Channel number and designation of the surveyed channel. Derived from the received EARFCN.

PCI

Physical CellID. Visible when using Advanced mode and Engineer mode. This is the Physical layer Cell Identity (PCI). It may be any number between 0 and 503. The PCI determines how the signalling works on the radio interface and has some similarity to the way that scrambling codes are used on UMTS networks. It is not used as an identity within the network.

RSRP

Reference Signal Received Power. This is like an RSSI measurement, and like RSSI is measured in dBm. RSSI indicates the total power in the channel passband which includes noise signals and other interference. The less negative, the stronger the signal. RSRP differs in that it measures only the power of the LTE reference signals and is therefore a better indication of the signal strength of an active connection. RSRP and/or RSRQ are used by the network to determine cell selection.

RSRQ

Reference Signal Received Quality. This is the ratio of the RSRP measurement to the RSSI measurement measured in dB. The less negative, the better the quality of the signal. RSRP and/or RSRQ are used by the network to determine cell selection, although RSRP is usually chosen as the primary selection method.

BW

Visible when using Advanced mode and Engineer mode.

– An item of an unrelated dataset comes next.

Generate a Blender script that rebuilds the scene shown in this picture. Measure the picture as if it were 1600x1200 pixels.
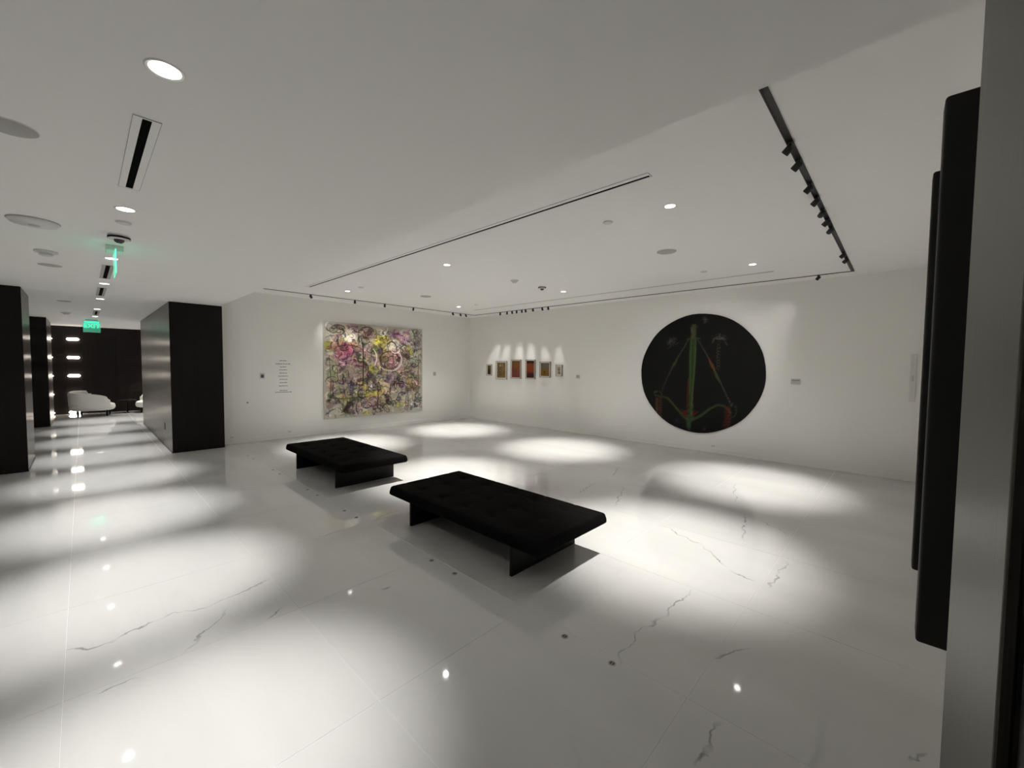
import bpy, bmesh, math, random
import numpy as np
from mathutils import Matrix, Vector

for o in list(bpy.data.objects):
    bpy.data.objects.remove(o)
S = bpy.context.scene
COL = S.collection
PI = math.pi

# ---------------------------------------------------------------- camera
FPX, YAW, PITCH, ROLL = 637.995, math.radians(43.56), math.radians(2.605), math.radians(-0.572)
CAMH = 1.5
fw = Vector((math.cos(YAW) * math.cos(PITCH), math.sin(YAW) * math.cos(PITCH), -math.sin(PITCH)))
rt = Vector((math.sin(YAW), -math.cos(YAW), 0))
dn = fw.cross(rt)
rt2 = rt * math.cos(ROLL) + dn * math.sin(ROLL)
dn2 = -rt * math.sin(ROLL) + dn * math.cos(ROLL)
cd = bpy.data.cameras.new('camera')
cam = bpy.data.objects.new('camera', cd)
COL.objects.link(cam)
M = Matrix(((rt2.x, -dn2.x, -fw.x, 0), (rt2.y, -dn2.y, -fw.y, 0), (rt2.z, -dn2.z, -fw.z, CAMH), (0, 0, 0, 1)))
cam.matrix_world = M
cd.sensor_fit = 'HORIZONTAL'
cd.sensor_width = 36
cd.lens = FPX / 1600 * 36
cd.clip_start = 0.02
S.camera = cam

# ---------------------------------------------------------------- world, exposure
W = bpy.data.worlds.new('world')
S.world = W
W.use_nodes = True
W.node_tree.nodes['Background'].inputs[0].default_value = (0.010, 0.010, 0.011, 1)
W.node_tree.nodes['Background'].inputs[1].default_value = 1
S.view_settings.view_transform = 'Standard'
S.view_settings.look = 'None'
S.view_settings.gamma = 1
S.view_settings.use_curve_mapping = False
S.view_settings.exposure = 0.33
DOWN_POWER_LOW = 262      # recessed downlights of the corridor
DOWN_POWER_HIGH = 540     # recessed downlights of the gallery
SPILL = .05               # share of the beam's strength that spills wide
WARM = (1.0, 0.975, 0.935)

# ---------------------------------------------------------------- dimensions
ZL, ZH = 2.48, 2.83        # corridor ceiling, gallery ceiling
XB, YA, YC = 7.60, 8.88, -0.27   # wall planes
XS = 1.67                  # ceiling step


# ---------------------------------------------------------------- helpers
def lin(c):
    c = [x / 255 for x in c]
    return [x / 12.92 if x <= .04045 else ((x + .055) / 1.055) ** 2.4 for x in c]


def mat(name, color=(.8, .8, .8), rough=.5, metal=0., spec=.5, emit=None, estr=0., coat=0., coatr=.05, trans=0., ior=1.5):
    m = bpy.data.materials.new(name)
    m.use_nodes = True
    b = m.node_tree.nodes['Principled BSDF']
    b.inputs['Base Color'].default_value = (*color, 1)
    b.inputs['Roughness'].default_value = rough
    b.inputs['Metallic'].default_value = metal
    b.inputs['Specular IOR Level'].default_value = spec
    b.inputs['Coat Weight'].default_value = coat
    b.inputs['Coat Roughness'].default_value = coatr
    b.inputs['Transmission Weight'].default_value = trans
    b.inputs['IOR'].default_value = ior
    if emit:
        b.inputs['Emission Color'].default_value = (*emit, 1)
        b.inputs['Emission Strength'].default_value = estr
    return m


def nodes(m):
    return m.node_tree.nodes, m.node_tree.links, m.node_tree.nodes['Principled BSDF']


def ramp(N, stops):
    r = N.new('ShaderNodeValToRGB')
    e = r.color_ramp.elements
    e[0].position, e[0].color = stops[0][0], (*stops[0][1], 1)
    e[1].position, e[1].color = stops[-1][0], (*stops[-1][1], 1)
    for p, c in stops[1:-1]:
        x = e.new(p)
        x.color = (*c, 1)
    return r


def paint_mat(name, c, bump=.04, scale=180):
    m = mat(name, c, .75, spec=.25)
    N, L, b = nodes(m)
    g = N.new('ShaderNodeNewGeometry')
    n = N.new('ShaderNodeTexNoise')
    n.inputs['Scale'].default_value = scale
    n.inputs['Detail'].default_value = 2
    L.new(g.outputs['Position'], n.inputs['Vector'])
    bp = N.new('ShaderNodeBump')
    bp.inputs['Strength'].default_value = bump
    bp.inputs['Distance'].default_value = .002
    L.new(n.outputs['Fac'], bp.inputs['Height'])
    L.new(bp.outputs['Normal'], b.inputs['Normal'])
    return m


VEINS = [  # long grey veins of the slabs, x0 y0 x1 y1 on the floor
    (-0.089, 3.06, 0.083, 3.012), (0.083, 3.012, 0.275, 3.095), (0.275, 3.095, 0.511, 3.038), (0.511, 3.038, 0.869, 3.108),
    (0.005, 2.579, 0.139, 2.59), (0.333, 2.636, 0.58, 2.939), (0.732, 2.621, 0.826, 2.689), (3.77, 1.646, 3.564, 1.158),
    (3.564, 1.158, 3.269, 0.858), (3.269, 0.858, 3.209, 0.666), (2.813, 0.962, 2.355, 0.969), (2.355, 0.969, 2.128, 1.024),
    (2.128, 1.024, 1.97, 0.977), (1.97, 0.977, 1.841, 0.988), (5.797, 1.513, 4.933, 1.261), (4.703, 1.103, 3.882, 0.927),
    (5.66, 3.027, 4.89, 2.781), (4.693, 2.477, 3.881, 2.162), (3.745, 0.575, 3.168, 0.603), (2.219, 0.647, 2.43, 0.492),
    (1.814, 0.502, 1.667, 0.491), (1.667, 0.491, 1.569, 0.506), (2.156, -0.073, 2.241, -0.135), (1.339, 2.468, 1.396, 2.444),
    (1.861, 3.619, 2.207, 3.716), (3.951, 2.704, 4.499, 2.786), (4.569, 0.963, 4.352, 0.663)]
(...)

This is the downlink bandwidth in MHz.

DL (MHz)

Visible when using Engineer mode. This is the downlink frequency in MHz of the channel. This is derived from the received EARFCN.

UL (MHz)

Visible when using Engineer mode. This is the uplink frequency in MHz of the channel. This is derived from the received EARFCN.

Network Signal

This bar graph shows the relative strengths of the networks. The bars show percentage strength measurement. They are colour coded:

55 – 100 = green

25 – 54 = amber

0-24 = red

The thresholds for the colours are arbitrary and assigned by Siretta as a quick visual que to network quality. The network operator listed is a look-up of the MCC and MNC codes. If a network operator is new or changes their name it is possible that this lookup could be incorrect. Due to it being impossible for Siretta to monitor every network in every country continuously, please report any inaccuracies so that they can be corrected in a firmware update.